Depois, em “God’s Feet”, por exemplo, é EUCLID que nos revela como olha para o mundo, deixando claro que já ponderou como há-de receber a morte:

“You havin’ enough air in your lungs, when it’s time, you’ll know
You won’t have to think, you’ll just do
In the blink of an eye, the faithful go where they are made whole
So the story goes, if the dead comin’ home
Prepare a table, make ‘em a pallet, leave your freshest linens
Find a spirit getting lifted, singing murder ballads
Looking for a body
The dead is comin’ home”

Mais adiante, em “Falling Out The Sky”, tema em que Earl Sweatshirt também larga umas quantas barras, EUCLID pinta o retrato de uma infância afro-americana num verão distante:

“Days of summer, carefree, haven’t found an equal
We all knew the Isleys before the Beatles
Red moon over the rec room in direction of discovery
Idle time wonderin’
Thumbin’ 70s Ebony mags, drippin’ red ICEE on the pages
Learned to swim in a pool where a boy drowned last year
Wax in my ear
I heard voices I couldn’t make out in the deep end
When I dipped my head under—come again?
Burrs stuck to my socks
Pinch every few steps on the way to the graveyard
Old man Cropsey’s head in my foot locker”

Além de Sweatshirt, no alinhamento descobrem-se ainda os nomes de KAYANA, Fielded, Curly Castro com Amani e Quelle Chris, mas são naturais questões de afinidades estéticas que justificam os convites, não alguma ponderada estratégia de empolamento comercial.

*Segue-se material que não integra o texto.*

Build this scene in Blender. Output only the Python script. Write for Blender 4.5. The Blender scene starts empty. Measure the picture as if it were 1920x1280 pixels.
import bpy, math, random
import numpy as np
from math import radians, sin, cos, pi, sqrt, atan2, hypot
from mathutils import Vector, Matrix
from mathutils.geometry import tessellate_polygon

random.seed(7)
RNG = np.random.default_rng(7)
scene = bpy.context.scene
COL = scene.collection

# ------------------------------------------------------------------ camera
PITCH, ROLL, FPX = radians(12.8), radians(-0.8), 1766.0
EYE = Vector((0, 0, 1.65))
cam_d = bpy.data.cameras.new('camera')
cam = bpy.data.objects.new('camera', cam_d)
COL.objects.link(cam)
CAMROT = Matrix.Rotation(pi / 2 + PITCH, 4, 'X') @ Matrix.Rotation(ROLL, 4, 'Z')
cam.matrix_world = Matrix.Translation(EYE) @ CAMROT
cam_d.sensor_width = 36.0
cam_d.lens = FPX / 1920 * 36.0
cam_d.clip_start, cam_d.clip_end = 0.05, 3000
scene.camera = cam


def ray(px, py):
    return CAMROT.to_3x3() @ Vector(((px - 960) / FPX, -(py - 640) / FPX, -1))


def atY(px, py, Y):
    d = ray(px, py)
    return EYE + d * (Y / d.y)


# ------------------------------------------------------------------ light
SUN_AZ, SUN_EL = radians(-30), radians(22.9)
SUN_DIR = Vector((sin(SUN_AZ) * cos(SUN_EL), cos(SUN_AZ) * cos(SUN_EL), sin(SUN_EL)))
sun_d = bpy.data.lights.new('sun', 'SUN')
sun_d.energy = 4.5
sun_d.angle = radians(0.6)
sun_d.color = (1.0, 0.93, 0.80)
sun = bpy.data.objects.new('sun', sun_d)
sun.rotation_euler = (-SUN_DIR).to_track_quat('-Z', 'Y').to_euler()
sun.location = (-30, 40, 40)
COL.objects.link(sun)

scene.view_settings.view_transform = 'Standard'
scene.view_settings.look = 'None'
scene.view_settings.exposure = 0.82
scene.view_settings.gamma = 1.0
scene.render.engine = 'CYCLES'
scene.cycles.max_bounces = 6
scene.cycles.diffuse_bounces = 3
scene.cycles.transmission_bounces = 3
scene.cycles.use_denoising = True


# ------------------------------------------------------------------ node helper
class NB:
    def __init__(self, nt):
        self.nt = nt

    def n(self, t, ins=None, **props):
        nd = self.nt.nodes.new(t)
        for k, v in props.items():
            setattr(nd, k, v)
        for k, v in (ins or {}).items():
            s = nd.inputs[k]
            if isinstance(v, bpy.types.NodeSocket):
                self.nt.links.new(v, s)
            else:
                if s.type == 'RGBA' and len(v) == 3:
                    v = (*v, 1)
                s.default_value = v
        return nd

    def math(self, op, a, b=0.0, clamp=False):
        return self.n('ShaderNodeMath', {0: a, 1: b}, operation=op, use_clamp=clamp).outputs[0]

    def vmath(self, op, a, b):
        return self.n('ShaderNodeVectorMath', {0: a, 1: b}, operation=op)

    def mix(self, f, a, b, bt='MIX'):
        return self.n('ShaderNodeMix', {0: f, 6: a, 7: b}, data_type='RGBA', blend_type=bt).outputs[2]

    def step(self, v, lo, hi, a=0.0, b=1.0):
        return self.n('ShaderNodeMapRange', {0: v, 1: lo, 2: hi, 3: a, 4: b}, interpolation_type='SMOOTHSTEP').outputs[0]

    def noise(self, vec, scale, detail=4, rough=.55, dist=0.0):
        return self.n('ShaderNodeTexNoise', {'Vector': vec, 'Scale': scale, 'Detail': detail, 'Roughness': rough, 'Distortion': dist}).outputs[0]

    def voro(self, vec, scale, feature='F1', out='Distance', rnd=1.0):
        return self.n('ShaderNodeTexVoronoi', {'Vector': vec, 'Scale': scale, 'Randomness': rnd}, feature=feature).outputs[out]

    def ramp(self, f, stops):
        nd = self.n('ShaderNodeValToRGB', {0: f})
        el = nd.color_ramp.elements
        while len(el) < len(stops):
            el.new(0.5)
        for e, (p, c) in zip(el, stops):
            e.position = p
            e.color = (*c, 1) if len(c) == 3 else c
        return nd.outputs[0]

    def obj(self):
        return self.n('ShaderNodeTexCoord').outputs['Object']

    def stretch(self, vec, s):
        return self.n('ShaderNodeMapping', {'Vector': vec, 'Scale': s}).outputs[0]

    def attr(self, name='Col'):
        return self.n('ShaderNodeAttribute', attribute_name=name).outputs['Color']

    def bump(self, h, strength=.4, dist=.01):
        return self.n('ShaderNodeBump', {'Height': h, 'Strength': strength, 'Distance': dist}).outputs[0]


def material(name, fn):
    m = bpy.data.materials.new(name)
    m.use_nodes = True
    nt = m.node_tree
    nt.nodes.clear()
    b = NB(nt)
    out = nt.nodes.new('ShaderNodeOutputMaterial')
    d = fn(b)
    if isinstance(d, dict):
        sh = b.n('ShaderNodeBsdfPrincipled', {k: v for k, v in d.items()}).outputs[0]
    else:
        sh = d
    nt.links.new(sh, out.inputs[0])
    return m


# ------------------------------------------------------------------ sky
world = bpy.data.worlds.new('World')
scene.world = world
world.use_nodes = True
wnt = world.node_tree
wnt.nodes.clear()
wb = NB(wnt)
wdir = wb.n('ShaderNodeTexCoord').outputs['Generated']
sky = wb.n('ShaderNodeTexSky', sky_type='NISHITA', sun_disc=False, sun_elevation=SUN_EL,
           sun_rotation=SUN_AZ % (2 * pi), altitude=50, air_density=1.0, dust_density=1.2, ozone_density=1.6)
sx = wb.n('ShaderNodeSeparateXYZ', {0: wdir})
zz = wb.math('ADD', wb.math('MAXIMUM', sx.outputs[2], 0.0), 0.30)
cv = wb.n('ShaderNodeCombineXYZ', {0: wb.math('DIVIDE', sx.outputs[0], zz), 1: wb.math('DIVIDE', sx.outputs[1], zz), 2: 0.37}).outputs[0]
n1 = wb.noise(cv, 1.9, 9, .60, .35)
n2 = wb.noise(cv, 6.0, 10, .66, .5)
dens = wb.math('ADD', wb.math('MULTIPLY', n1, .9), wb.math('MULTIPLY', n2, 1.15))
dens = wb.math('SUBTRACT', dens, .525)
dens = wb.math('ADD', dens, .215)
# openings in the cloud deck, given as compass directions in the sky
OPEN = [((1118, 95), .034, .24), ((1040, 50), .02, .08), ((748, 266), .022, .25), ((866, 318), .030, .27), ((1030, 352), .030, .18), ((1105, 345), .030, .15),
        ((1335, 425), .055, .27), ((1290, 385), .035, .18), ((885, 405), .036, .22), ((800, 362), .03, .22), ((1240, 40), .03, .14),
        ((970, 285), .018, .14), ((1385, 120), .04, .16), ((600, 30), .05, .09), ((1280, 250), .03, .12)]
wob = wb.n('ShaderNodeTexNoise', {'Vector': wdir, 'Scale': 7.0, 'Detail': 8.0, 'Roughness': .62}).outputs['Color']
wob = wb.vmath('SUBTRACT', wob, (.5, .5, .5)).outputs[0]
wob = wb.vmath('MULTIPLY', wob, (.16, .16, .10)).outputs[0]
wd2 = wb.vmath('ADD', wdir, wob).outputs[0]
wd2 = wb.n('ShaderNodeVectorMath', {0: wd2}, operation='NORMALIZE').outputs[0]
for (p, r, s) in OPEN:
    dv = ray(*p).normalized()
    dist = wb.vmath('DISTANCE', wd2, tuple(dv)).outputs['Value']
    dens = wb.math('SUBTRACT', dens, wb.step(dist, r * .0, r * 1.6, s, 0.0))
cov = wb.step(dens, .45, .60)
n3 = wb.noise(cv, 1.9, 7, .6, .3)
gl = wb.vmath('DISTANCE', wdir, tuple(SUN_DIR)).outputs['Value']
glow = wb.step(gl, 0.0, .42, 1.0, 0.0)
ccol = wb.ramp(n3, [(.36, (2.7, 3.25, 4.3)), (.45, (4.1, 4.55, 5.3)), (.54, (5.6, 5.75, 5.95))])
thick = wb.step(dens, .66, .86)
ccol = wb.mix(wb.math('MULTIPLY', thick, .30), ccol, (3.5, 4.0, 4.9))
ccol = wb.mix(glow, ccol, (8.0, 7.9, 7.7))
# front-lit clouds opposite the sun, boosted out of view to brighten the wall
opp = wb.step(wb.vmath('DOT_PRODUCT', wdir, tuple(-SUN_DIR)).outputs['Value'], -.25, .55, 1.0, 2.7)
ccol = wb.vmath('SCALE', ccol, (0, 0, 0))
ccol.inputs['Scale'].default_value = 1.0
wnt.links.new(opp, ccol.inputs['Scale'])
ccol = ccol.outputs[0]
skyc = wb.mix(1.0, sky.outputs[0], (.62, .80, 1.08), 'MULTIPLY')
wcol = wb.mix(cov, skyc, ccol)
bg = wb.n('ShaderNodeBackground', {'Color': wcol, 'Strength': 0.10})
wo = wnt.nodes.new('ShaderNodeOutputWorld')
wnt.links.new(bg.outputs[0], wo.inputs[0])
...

Com a ultra-cuidada marca de água de Alchemist impressa nos beats, a dupla Armand Hammer demonstra aqui ser justa parte da elite que nos subterrâneos da América hip hop tem vindo a cuidar da arte sem ligar aos parâmetros industriais que embora possam igualmente gerar obras de qualidade assinalável também tendem a normalizar um certo discurso que sabemos ser condizente com as mais populares playlists e tendências que ditam o tom do topo das tabelas de vendas. Aqui respira-se um ar diferente: arte pela arte, fracturas emocionais expostas sem adornos coloridos, sinais de uma América que não é complacente quando se cresce no lado “errado” da cidade. Parem lá de dançar só um bocadinho e escutem com a devida atenção.